Examine, if you will, a non-fascist example of corrupt totalitarianism: the Soviet Union's bureaucracy, which held its power in the name of a theory of philosophy of history. The state apparatus identified itself with great figures who achieved demigod status in the mythology of the age, but expressly disconnected itself from common identity; it mythologized an eternal 'worker' but could not build a satisfactory image of that worker with which all could identify. The ostensible internationalism of Marxist ideology, and the facile claim of a unified U.S.S.R. containing many races and former nations but only one newly created culture, led to the inability of the bureaucracy to identify with those it governed, and thus led to corruption and cronyism on a massive scale.

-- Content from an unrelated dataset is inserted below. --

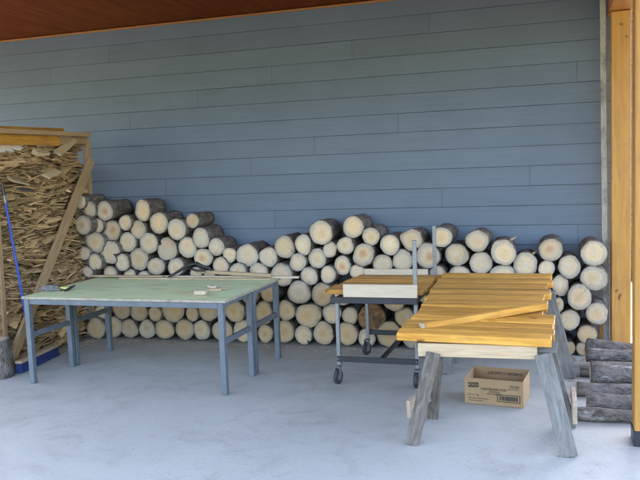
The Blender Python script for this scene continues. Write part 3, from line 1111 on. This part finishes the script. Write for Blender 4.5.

Specifically, despite the best attempts at 'socialist realism' and a truly Soviet form of art, there was no true ideal of beauty which the leaders and followers alike were supposed to embody. Rather, the followers were aesthetically represented as leaders and were supposed to content themselves with this (obviously false) new self-image, while the bureaucrats 'acknowledged' in false self-deprecation that they held no power compared to the twelve-foot tall, muscular, handsome 'worker' of Soviet murals. Of course, they were totalitarians – constantly deceitful, and necessarily corrupt, totalitarians. The Soviet system was one of an open secret of false democracy, which is where its greatest weakness lay. Fascist systems, on the other hand, make no bones about their utter contempt for democracy in any form. In a world where the leader is identified with the follower, there is not much need for mediation between the two.